Cool Stuff on Hot Days: Gelato

If there is something dear to the heart of most of us, it is ice cream, or some form of ice cream, especially on a hot summer’s day.  Making ice cream from scratch is a bit intense at times – like when the hand-crank freezer leaks salt into the batch you have been waiting for.  Another disappointment is when it gets chunks of ice when you freeze it in the freezer without having churned it because you don’t have a churn.  You can also put a bowl in a bucket of ice and chill the mixture by hand, stirring, stirring, stirring, but that is a bit primitive.

Enter the electrified, freeze-the-bowl-overnight variety of churn.  We got one for our wedding over 20 years ago, and we still use it.  It looks something like this one, except we have to make the ice cream!  And it works wonderfully well for gelato.

I’ve outgrown my taste for heavy, thick ice cream. Frozen yogurt is okay, but never a favorite. Sorbet is better than ice cream or frozen yogurt, but not quite what hits home.  The other night, we went out shopping and ended up buying gelatos just because. And then the thought hit: why not make it at home?  We just love gelato!

Research began, and at first I was sure I was not finding anything that was gelato as it sounded way too much like ice cream.  The difference, it seems, is that gelato is not all cream, but a bit of cream or half-and-half combined with milk.  Some gelato recipes have egg yolks, and others do not.  Those egg yolks are necessary to absorb water and prevent those nasty chunks of ice from forming, so some recipes that are eggless use a starch of some sort to absorb the water molecules.  Interesting, eh?  You can use cornstarch or potato starch or arrowroot.  Not liking that idea, I used egg yolks in mine, but it is good information to have on hand.  Ya gotta love the internet!

Basic Gelato Recipe
3 c. whole milk / half-and-half / cream combination (largest portion should be milk)
3/4 – 1 c. sugar
4 egg yolks

Heat milk combination over low heat with half the sugar, stirring to dissolve sugar. Watch the heat does not get too high. Beat egg yolks with remaining sugar until thick, heavy, and filled with air. Add a bit of vanilla if you want. Once the milk is warmish, and the yolks are beaten and thick, take about a cup of warm (not scalding hot) milk and beat it into the yolks. This is to equalize the temperatures of both mixtures. If the milk is too hot, you will cook the yolks, which is not what you want to do. Then, beat in the rest of the milk. Once this is done, take a fine strainer or sieve and pour the mixture through it to remove any chunks of cooked egg or whatever. Store in the fridge until cold.  Then freeze, using whatever ice cream maker you have on hand, being sure to read the directions!!!

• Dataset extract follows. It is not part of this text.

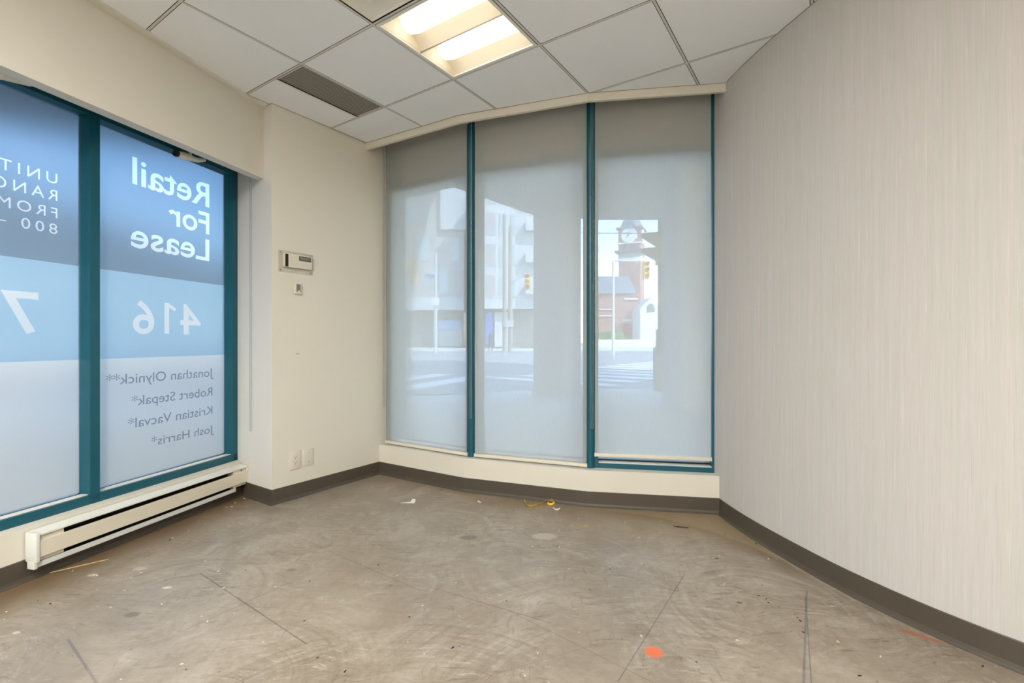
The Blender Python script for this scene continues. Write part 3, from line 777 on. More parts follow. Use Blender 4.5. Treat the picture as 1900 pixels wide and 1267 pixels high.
# ------------------------------------------------------------------ fittings on the pier
aP = math.atan2(ud.y, ud.x)
def pier(s, z): q = P0 + ud * s; return (q.x, q.y, z)
# local x along the pier, -y into the room
t = thing('alarm_keypad', 'ivory alarm keypad with small grey display on a clear backplate, upper part of the pier', 'keypad', pier(0.044, 1.563), aP)
bm = bmn(); bx(bm, 0, 0.256, -0.004, -0.0005, 0, 0.146, 0.0015); obj('backplate', bm, M_clear, t)
bm = bmn(); bx(bm, 0.028, 0.236, -0.028, -0.004, 0.034, 0.128, 0.003); obj('housing', bm, M_plast, t, True)
bm = bmn(); bx(bm, 0.034, 0.056, -0.0286, -0.0275, 0.036, 0.122); obj('open_slot', bm, M_dark, t)
bm = bmn(); bx(bm, 0.134, 0.226, -0.0290, -0.0275, 0.086, 0.120); obj('display', bm, M_lcd, t)
bm = bmn(); bx(bm, 0.142, 0.214, -0.0295, -0.0289, 0.098, 0.112); obj('display_digits', bm, M_grey, t)
for i in range(3):
    for j in range(4):
        bm = bmn(); bx(bm, 0.066 + i * 0.019, 0.077 + i * 0.019, -0.0298, -0.0275, 0.046 + j * 0.018, 0.055 + j * 0.018, 0.001); obj('button', bm, M_plast, t)
for (x, z) in ((0.014, 0.013), (0.014, 0.132), (0.240, 0.014), (0.240, 0.134)):
    bm = bmn(); cyl(bm, (x, -0.004, z), (x, -0.0062, z), 0.005, n=14); obj('screw', bm, M_grey, t, True)
t = thing('wall_sensor', 'small ivory wall sensor with grey face below the alarm keypad', 'sensor', pier(0.1535, 1.420), aP)
bm = bmn(); bx(bm, 0, 0.049, -0.020, -0.0005, 0, 0.076, 0.003); obj('housing', bm, M_plast, t, True)
bm = bmn(); bx(bm, 0.011, 0.040, -0.0212, -0.0198, 0.014, 0.067); obj('grey_face', bm, M_grey, t)
bm = bmn(); bx(bm, 0.020, 0.034, -0.0225, -0.0208, 0.015, 0.023, 0.001); obj('white_tab', bm, M_white, t)
t = thing('power_outlet', 'ivory duplex power outlet low on the pier', 'power outlet', pier(0.124, 0.203), aP)
bm = bmn(); bx(bm, 0, 0.082, -0.007, -0.0005, 0, 0.126, 0.0025); obj('cover_plate', bm, M_plast, t, True)
bm = bmn(); bx(bm, 0.024, 0.058, -0.0088, -0.0065, 0.026, 0.100, 0.001); obj('receptacle', bm, M_plast, t, True)
for z in (0.045, 0.081):
    bm = bmn(); bx(bm, 0.033, 0.0350, -0.0094, -0.0085, z, z + 0.010); bx(bm, 0.046, 0.048, -0.0094, -0.0085, z, z + 0.010); cyl(bm, (0.0405, -0.0085, z - 0.007), (0.0405, -0.0094, z - 0.007), 0.0028, n=10)
    obj('socket_slots', bm, M_dark, t)
t = thing('blank_wall_plate', 'blank ivory wall plate beside the power outlet', 'wall plate', pier(0.2255, 0.210), aP)
bm = bmn(); bx(bm, 0, 0.078, -0.007, -0.0005, 0, 0.114, 0.0025); obj('cover_plate', bm, M_plast, t, True)
for z in (0.024, 0.092):
    bm = bmn(); cyl(bm, (0.042, -0.0065, z), (0.042, -0.0078, z), 0.003, n=12); obj('screw', bm, M_grey, t, True)
# scuff on the pier paint
M_scuff = mat('grey_scuff', (178, 168, 152), 0.7)
bm = bmn(); pts = [(0.168, 1.003), (0.180, 0.999), (0.198, 1.002), (0.202, 1.006), (0.184, 1.008), (0.172, 1.007)]
bm.faces.new([bm.verts.new(Vector((*(P0 + ud * s - nd * 0.0006), z))) for s, z in pts])
obj('scuff_mark', bm, M_scuff, bpy.data.objects['wall_pier'])

# ------------------------------------------------------------------ three front windows and their roller blinds
FR = [FA, FB, FC, FD]
ZH = 2.305
for i in range(3):
    a, c = FR[i], FR[i + 1]; L = (c - a).length; ang = math.atan2((c - a).y, (c - a).x); M = frame_M((a.x, a.y), ang)
    bm = bmn(); dep = 0.12
    lw = 0.10 if i == 0 else 0.052; rw = 0.052
    if i == 2: rw = 0.012
    bx(bm, -0.002, lw, 0, dep, SILL, 2.80, 0.001, M); bx(bm, L - rw, L + 0.002, 0, dep, SILL, 2.80, 0.001, M)
    bx(bm, lw, L - rw, 0, dep, SILL, SILL + 0.032, 0.001, M); bx(bm, lw, L - rw, 0, dep, ZH, ZH + 0.06, 0.001, M)
    wn = struct('window_%d' % (i + 2), bm, M_teal)
    bm = bmn(); bx(bm, lw, L - rw, 0.085, 0.091, SILL + 0.032, ZH, 0, M); obj('glass', bm, M_glass, wn)
    bm = bmn(); bx(bm, lw, L - rw, 0.006, 0.068, SILL + 0.0322, SILL + 0.036, 0.001, M); obj('sill_glare_strip', bm, M_sill, wn)  # white strip stands in for daylight reflected off the bar top
    bm = bmn(); bx(bm, lw, L - rw, 0.070, 0.084, SILL + 0.032, SILL + 0.045, 0, M); obj('gasket', bm, M_black, wn)
    bm = bmn(); bx(bm, lw, L - rw, 0.075, 0.115, ZH + 0.06, 2.80, 0, M); obj('spandrel_panel', bm, mat('grey_spandrel', (150, 152, 150), 0.5), wn)
    if i < 2:       # rounded cover strip over the mullion between facets
        b2 = bmn(); cyl(b2, (c.x, c.y, SILL + 0.001), (c.x, c.y, 2.80), 0.026, n=20); obj('mullion_cover', b2, M_teal, wn, True)

def seg_at(px, i, off):
    a, c = FR[i], FR[i + 1]; d = (c - a).normalized(); n = Vector((-d.y, d.x)); o = a + n * off
    r = (px - 950) / FPX
    return (r * o.y - o.x) / (d.x - r * d.y)
# measured once from the real widths of the three blinds (metres along each facet)
BL = [(0, 716.5, 866.5, 0.250, 0.250), (1, 881.0, 1088.5, 0.250, 0.250), (2, 1104.0, 1319.5, 0.324, 0.324)]
blabels = ['off-white roller blind over the leftmost of the three front windows', 'off-white roller blind over the middle front window', 'off-white roller blind over the right front window, stopping above its frame']
def make_blind(i, x0, x1, zb, label):
    a, c = FR[i], FR[i + 1]; ang = math.atan2((c - a).y, (c - a).x)
    t = thing('roller_blind', label, 'roller blind', (a.x, a.y, 0), ang, 'roller blinds over the front windows')
    y = -0.032
    bm = bmn(); nx, nz = 8, 30
    g_ = [[bm.verts.new((x0 + (x1 - x0) * p / nx, y + 0.0012 * math.sin(p * 1.3 + q * 0.5), zb + 0.012 + (2.70 - zb) * q / nz)) for p in range(nx + 1)] for q in range(nz + 1)]
    for q in range(nz):
        for p in range(nx): bm.faces.new((g_[q][p], g_[q][p + 1], g_[q + 1][p + 1], g_[q + 1][p]))
    obj('fabric', bm, M_fabric, t, True)
    bm = bmn(); bx(bm, x0 - 0.001, x1 + 0.001, y - 0.008, y + 0.008, zb, zb + 0.022, 0.003); obj('bottom_rail', bm, M_rail, t, True)
    for xx in (x0 - 0.004, x1 + 0.001):
        bm = bmn(); bx(bm, xx, xx + 0.003, y - 0.009, y + 0.009, zb - 0.001, zb + 0.023, 0.001); obj('rail_end_cap', bm, M_white, t)
    bm = bmn(); cyl(bm, (x0, y + 0.024, 2.724), (x1, y + 0.024, 2.724), 0.022, n=20); obj('roller_tube', bm, M_rail, t, True)
    return t
blinds = []
for (i, p0, p1, zb, _), lb in zip(BL, blabels):
    blinds.append(make_blind(i, round(seg_at(p0, i, -0.032), 3), round(seg_at(p1, i, -0.032), 3), zb, lb))
# pull chains of the three blinds
s = seg_at(712.3, 0, -0.036); chain('pull_chain', None, (s, -0.036, 0), 0, 2.69, 0.545, 0.016, parent=blinds[0])
s = seg_at(873.4, 0, -0.040); chain('pull_chain', None, (s, -0.040, 0), 0, 2.69, 0.53, 0.014, parent=blinds[0])
s = seg_at(1098.6, 2, -0.040); chain('pull_chain', None, (s, -0.040, 0), 0, 2.69, 0.51, 0.012, parent=blinds[2])

# ------------------------------------------------------------------ litter on the floor
def ribbon(bm, pts, wd, nrm_up=0.6, th=0.0012):
    pts = [Vector(p) for p in pts]; rows = []
    for k, p in enumerate(pts):
        d = (pts[min(k + 1, len(pts) - 1)] - pts[max(k - 1, 0)]).normalized()
        side = d.cross(Vector((0, 0, 1))).normalized(); wv = (side * (1 - nrm_up) + Vector((0, 0, 1)) * nrm_up).normalized() * wd / 2
        n = d.cross(wv).normalized() * th / 2
        rows.append([bm.verts.new(p + Vector((0, 0, wd * nrm_up / 2)) + o) for o in (wv + n, wv - n, -wv - n, -wv + n)])
    for k in range(len(rows) - 1):
        for j in range(4): bm.faces.new((rows[k][j], rows[k][(j + 1) % 4], rows[k + 1][(j + 1) % 4], rows[k + 1][j]))
    bm.faces.new(rows[0]); bm.faces.new(rows[-1][::-1])
ctr = catmull([(0.086, 3.262, 0.012), (0.092, 3.215, 0.003), (0.112, 3.168, 0.002), (0.155, 3.180, 0.002), (0.205, 3.222, 0.003), (0.245, 3.262, 0.010), (0.268, 3.25, 0.018), (0.285, 3.215, 0.010), (0.262, 3.195, 0.003), (0.240, 3.215, 0.004), (0.255, 3.245, 0.012), (0.278, 3.232, 0.006)], 5)
bm = bmn(); ribbon(bm, ctr, 0.013, 0.6); o = obj('plastic_strap', bm, M_yellow, None, True)
tag(o, 'curled yellow plastic strap lying by the front baseboard', 'strap')
def scrap(name, px, py, pts, m, label, cat, group=None, th=0.0012, lift=0.0, rz=0.0):
    x, y, _ = on_floor(px, py); bm = bmn(); n = len(pts)
    a = [bm.verts.new((p[0], p[1], 0.0004 + (p[2] if len(p) > 2 else 0))) for p in pts]; b_ = [bm.verts.new((p[0], p[1], 0.0004 + th + (p[2] if len(p) > 2 else 0))) for p in pts]
    for i in range(n): bm.faces.new((a[i], a[(i + 1) % n], b_[(i + 1) % n], b_[i]))
    bm.faces.new(a[::-1]); bm.faces.new(b_)
    o = obj(name, bm, m); o.location = (x, y, 0); o.rotation_euler = (0, 0, rz); return tag(o, label, cat, group)
scrap('paper_scrap', 757, 932, [(-0.05, -0.012), (0.045, -0.02), (0.048, 0.012), (0.04, 0.055, 0.004), (0.02, 0.05, 0.006), (0.015, 0.008)], M_paperw, 'torn white paper scrap on the floor near the pier baseboard', 'scrap')
scrap('curled_chip', 1033, 946, [(-0.024, 0.016, 0.010), (-0.014, 0.0, 0.002), (0.0, -0.008), (0.016, 0.0, 0.002), (0.024, 0.014, 0.008), (0.008, 0.008, 0.002), (-0.01, 0.008, 0.002)], M_paperw, 'curled white chip beside the yellow strap', 'chip', th=0.003)
scrap('wood_splinter', 1262, 978, [(-0.035, 0.006), (-0.01, 0.010), (0.02, -0.002), (0.045, -0.012), (0.015, -0.008), (-0.015, -0.001)], M_crumb, 'dark thin splinter lying before the right end of the front baseboard', 'splinter', th=0.003)
scrap('yellow_shaving', 1086, 976, [(-0.018, 0.004), (0.0, -0.002), (0.02, 0.002), (0.018, 0.007), (0.0, 0.003)], M_yellow, 'short yellow shaving on the floor in front of the strap', 'shaving', th=0.002)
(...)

Customizing your gelato is easy.  Some hints I read about making good gelato, one with a deep rich flavor, is to use over-ripe (but not spoiled) fruits, freeze it until custardy in texture, not hard, and so on.  Too little flavor is not good!  I read about the following types of gelatos:

  • mascarpone lemon gelato
  • chocolate-cardamom-stewed fig gelato
  • toasted coconut gelato
  • raspberry gelato
  • blueberry lemon gelato

You get the idea – you can do anything you want!  What did I choose?

Mint & Chocolate Chunk Gelato
2 c. whole milk
1 c. combination of cream & half-and-half
1 c. sugar
4 egg yolks
fresh mint leaves
vanilla extract
chopped Valhrona 70% or more dark chocolate (1 bar)

Follow the directions above. In the milk mixture, add the mint leaves and leave to soak a bit. Beat the egg yolks and vanilla. When ready to combine the two, I strained out the mint leaves and set them aside. Once the yolks and milk were combined, I took the mint leaves, now soft from being in the warm milk, and chopped them up as fine as I could. Then I put them into the yolk-milk mixture, and put the whole mess in the fridge to cool. Once ready to churn, I set up the ice cream maker and churned – about 20-25 minutes by my watch – and then, before removing the gelato from the churn, added the chopped chocolate.

Freeze, eat, devour.

Altogether, I was very happy with the recipe. I think the chocolate could also be melted and then slowly poured into the gelato as the ice cream machine runs. That could be pretty darn delicious. I know we will be revisiting gelato a lotto this summer.